В это же время с проповедью личного самосовершенствования выступил Лев Николаевич Толстой. Во что верить, какими ценностями следует жить человеку в период ломки всех личных и общественных устоев – на эти животрепещущие вопросы современности писатель попытался ответить в своей знаменитой "Исповеди". По мнению Толстого, суть веры заключается не в исполнении обрядов, не в постах и молитвах, а в единстве жизни и веры. "Знать Бога и жить – одно и то же: Бог есть жизнь", – утверждал Толстой. Он мечтает о вере, обещающей человеку не загробное воздаяние, но дающей блаженство здесь, на земле. "Царство Божие внутри вас", – так называется другой трактат Толстого. Недаром писатель любил цитировать строчку любимого им Тютчева: "Лишь жить в себе самом умей!" Толстой выступает убежденным противником любой отвлеченной, извне навязанной человеку морали, любого надуманного, лично не пережитого знания. От науки он требует только "полезных" знаний, от деятелей искусства – единства жизни и творчества, от писателя – единства слова и дела. В трактате Толстого "Что такое искусство?" такая позиция оформилась в виде последовательно проведенного антиэстетизма, или, по-толстовски, "опрощения". Толстой настойчиво советует своим "образованным" коллегам "учиться писать" "у крестьянских детей". Вкус мужика, "человека труда", объявляется главным критерием художественной правды произведения искусства.

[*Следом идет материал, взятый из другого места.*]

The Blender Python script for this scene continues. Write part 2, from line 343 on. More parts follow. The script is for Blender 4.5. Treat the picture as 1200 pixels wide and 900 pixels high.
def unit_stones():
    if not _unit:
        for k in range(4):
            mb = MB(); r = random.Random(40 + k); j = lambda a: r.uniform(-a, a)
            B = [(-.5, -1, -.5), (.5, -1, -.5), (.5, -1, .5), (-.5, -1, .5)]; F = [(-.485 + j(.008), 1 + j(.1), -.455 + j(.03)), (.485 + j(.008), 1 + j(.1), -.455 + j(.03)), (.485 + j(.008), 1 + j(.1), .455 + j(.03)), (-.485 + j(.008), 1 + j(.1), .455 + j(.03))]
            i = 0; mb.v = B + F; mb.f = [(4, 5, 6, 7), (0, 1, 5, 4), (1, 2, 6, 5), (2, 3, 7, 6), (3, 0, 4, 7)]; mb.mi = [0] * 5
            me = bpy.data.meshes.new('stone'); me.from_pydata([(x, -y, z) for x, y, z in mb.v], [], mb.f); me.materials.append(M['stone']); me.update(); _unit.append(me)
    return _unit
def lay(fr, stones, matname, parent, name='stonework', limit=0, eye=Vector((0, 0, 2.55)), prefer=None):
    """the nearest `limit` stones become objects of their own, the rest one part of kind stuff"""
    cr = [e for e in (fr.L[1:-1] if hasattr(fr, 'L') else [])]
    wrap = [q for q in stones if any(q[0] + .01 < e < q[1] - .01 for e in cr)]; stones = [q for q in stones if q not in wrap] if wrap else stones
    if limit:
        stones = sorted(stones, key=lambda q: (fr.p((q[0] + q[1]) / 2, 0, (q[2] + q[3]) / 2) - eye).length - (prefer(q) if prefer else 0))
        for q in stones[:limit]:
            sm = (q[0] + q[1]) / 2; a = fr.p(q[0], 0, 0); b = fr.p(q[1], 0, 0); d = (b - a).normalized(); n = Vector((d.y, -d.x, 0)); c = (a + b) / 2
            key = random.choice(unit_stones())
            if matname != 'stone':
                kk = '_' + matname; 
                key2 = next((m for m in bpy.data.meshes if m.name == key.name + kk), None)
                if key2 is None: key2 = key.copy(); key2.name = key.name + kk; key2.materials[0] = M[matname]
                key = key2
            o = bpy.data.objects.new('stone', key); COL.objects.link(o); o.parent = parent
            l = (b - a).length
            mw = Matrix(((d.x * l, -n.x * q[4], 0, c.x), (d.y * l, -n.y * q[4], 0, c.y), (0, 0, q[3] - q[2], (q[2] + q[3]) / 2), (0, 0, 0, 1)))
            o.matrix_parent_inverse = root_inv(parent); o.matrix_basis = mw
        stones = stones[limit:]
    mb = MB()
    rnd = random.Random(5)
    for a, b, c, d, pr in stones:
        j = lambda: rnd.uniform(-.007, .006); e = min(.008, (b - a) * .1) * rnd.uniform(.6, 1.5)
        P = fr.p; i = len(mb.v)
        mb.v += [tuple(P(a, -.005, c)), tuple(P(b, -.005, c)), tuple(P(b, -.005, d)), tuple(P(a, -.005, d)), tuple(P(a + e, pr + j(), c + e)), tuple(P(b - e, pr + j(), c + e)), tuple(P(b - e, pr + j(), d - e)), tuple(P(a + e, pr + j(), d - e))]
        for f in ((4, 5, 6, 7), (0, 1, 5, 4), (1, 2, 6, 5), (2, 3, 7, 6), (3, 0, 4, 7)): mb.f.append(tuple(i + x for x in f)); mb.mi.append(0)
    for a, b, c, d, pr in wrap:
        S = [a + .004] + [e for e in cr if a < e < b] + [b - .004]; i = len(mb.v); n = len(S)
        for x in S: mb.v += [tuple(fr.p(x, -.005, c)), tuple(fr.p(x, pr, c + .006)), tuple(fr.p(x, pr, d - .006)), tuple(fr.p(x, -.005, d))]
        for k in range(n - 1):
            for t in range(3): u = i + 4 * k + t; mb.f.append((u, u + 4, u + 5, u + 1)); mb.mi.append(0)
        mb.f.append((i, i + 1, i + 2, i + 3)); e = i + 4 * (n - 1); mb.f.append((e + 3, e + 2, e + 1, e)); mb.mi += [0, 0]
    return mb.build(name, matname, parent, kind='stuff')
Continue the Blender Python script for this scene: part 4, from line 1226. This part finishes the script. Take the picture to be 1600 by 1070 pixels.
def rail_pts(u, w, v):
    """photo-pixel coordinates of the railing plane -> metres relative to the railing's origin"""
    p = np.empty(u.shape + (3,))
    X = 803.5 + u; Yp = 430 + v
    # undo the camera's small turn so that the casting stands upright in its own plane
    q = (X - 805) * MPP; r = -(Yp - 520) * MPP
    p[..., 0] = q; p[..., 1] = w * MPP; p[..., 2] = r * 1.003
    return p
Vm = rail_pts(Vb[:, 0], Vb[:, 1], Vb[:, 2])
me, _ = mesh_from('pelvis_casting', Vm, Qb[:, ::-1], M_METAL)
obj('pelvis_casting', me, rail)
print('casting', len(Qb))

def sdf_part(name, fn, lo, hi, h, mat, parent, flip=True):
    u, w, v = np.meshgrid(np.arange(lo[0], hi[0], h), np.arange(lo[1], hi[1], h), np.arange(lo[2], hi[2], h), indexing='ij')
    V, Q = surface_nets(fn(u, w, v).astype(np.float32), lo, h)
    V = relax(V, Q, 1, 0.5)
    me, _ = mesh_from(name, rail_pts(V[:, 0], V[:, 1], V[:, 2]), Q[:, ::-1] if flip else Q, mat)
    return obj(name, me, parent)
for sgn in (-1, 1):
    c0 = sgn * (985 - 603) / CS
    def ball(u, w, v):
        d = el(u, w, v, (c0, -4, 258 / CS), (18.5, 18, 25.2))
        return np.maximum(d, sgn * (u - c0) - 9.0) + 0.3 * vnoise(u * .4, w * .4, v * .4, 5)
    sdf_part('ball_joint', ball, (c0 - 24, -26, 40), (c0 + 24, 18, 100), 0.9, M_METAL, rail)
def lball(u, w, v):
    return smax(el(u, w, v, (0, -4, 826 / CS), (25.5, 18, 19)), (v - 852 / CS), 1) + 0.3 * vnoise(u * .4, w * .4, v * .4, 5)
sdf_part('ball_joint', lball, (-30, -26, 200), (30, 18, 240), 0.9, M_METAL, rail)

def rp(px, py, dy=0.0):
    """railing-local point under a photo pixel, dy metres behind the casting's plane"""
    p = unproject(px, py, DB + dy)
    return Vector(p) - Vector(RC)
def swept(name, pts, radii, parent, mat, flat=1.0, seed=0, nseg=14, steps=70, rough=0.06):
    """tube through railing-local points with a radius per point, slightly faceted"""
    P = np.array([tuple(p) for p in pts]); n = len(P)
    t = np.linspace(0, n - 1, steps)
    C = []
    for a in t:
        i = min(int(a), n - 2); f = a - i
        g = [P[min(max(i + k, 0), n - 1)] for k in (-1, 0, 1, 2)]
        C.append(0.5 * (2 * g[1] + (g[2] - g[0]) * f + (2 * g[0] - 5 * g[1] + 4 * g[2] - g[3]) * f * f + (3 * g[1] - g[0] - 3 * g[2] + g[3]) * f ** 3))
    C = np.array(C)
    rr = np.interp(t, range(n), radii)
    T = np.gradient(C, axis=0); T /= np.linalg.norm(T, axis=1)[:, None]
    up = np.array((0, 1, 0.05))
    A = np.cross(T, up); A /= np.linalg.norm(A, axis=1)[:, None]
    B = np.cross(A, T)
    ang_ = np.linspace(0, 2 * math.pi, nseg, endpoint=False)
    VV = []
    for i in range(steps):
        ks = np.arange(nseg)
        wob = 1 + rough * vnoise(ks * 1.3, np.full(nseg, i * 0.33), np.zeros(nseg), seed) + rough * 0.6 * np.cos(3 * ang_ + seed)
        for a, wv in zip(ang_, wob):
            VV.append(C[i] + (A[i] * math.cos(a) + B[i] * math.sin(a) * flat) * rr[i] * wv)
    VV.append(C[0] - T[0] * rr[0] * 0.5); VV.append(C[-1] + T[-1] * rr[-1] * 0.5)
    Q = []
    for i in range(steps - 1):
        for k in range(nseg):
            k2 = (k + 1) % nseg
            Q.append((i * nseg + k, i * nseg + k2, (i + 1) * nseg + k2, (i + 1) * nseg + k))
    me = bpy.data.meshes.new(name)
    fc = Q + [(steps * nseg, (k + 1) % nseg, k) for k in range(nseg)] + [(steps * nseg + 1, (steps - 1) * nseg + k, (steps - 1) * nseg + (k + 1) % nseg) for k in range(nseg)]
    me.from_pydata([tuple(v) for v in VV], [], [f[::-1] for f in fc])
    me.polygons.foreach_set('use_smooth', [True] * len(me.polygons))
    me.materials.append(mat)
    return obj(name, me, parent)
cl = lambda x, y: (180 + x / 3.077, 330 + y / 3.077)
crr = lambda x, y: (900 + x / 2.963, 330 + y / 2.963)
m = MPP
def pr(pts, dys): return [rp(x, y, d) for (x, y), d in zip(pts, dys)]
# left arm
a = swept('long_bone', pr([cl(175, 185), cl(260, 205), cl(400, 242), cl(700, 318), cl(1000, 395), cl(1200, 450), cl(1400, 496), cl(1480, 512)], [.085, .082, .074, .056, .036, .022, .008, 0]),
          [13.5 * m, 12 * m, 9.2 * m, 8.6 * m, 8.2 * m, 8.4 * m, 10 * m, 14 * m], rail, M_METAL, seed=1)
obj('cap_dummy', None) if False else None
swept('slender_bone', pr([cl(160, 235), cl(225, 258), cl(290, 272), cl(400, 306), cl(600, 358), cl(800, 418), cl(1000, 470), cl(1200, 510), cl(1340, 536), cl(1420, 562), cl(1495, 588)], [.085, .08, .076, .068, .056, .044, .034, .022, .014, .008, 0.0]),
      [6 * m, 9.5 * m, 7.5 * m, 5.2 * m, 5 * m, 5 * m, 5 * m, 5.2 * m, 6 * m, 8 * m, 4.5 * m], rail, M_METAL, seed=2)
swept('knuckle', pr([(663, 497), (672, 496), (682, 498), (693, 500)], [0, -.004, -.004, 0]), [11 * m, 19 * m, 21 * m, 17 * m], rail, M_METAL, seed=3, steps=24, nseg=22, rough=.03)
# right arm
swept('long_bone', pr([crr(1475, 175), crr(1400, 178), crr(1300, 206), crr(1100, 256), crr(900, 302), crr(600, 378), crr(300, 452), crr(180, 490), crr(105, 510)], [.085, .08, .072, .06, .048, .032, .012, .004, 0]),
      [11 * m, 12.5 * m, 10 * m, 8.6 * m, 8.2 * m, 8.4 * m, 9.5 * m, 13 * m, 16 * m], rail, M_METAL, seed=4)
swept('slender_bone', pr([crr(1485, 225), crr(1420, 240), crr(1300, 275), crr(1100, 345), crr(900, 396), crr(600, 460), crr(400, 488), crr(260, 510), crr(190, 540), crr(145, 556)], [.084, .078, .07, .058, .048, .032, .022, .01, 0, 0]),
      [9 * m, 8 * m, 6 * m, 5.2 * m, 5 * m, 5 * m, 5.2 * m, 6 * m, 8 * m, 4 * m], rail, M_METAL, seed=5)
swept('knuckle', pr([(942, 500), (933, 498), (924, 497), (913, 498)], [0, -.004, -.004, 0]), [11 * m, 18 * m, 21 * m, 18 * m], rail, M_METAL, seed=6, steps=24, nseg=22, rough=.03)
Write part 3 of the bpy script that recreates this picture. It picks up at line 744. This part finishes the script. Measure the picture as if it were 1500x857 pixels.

Оценивая объективно вклад и Л. Толстого, и создателей теории "малых дел" в формирование положительного мировоззрения русского общества 1880–1890-х годов, нужно сказать, что обе теории содержали в себе немало противоречий. Так, печальную, а подчас и скандальную известность принесли Толстому его несправедливая критика гениальных творений Шекспира и Пушкина, отрицание поэзии в целом как самостоятельной сферы творчества, ревизия православного катехизиса, основ семьи и брака. Кроме того, как Л. Толстой, так и Я. Абрамов имели своих многочисленных эпигонов, которые неизбежно утрировали и обессмысливали наиболее существенные идеи своих "кумиров". Так, теория "малых дел" в трактовке ее некоторых сторонников порой оборачивалась проповедью мелочной благотворительности, унизительным "задабриванием" неимущих и обездоленных, оголтело-мещанской моралью "премудрого Пескаря" ("Всяк сверчок должен знать свой шесток").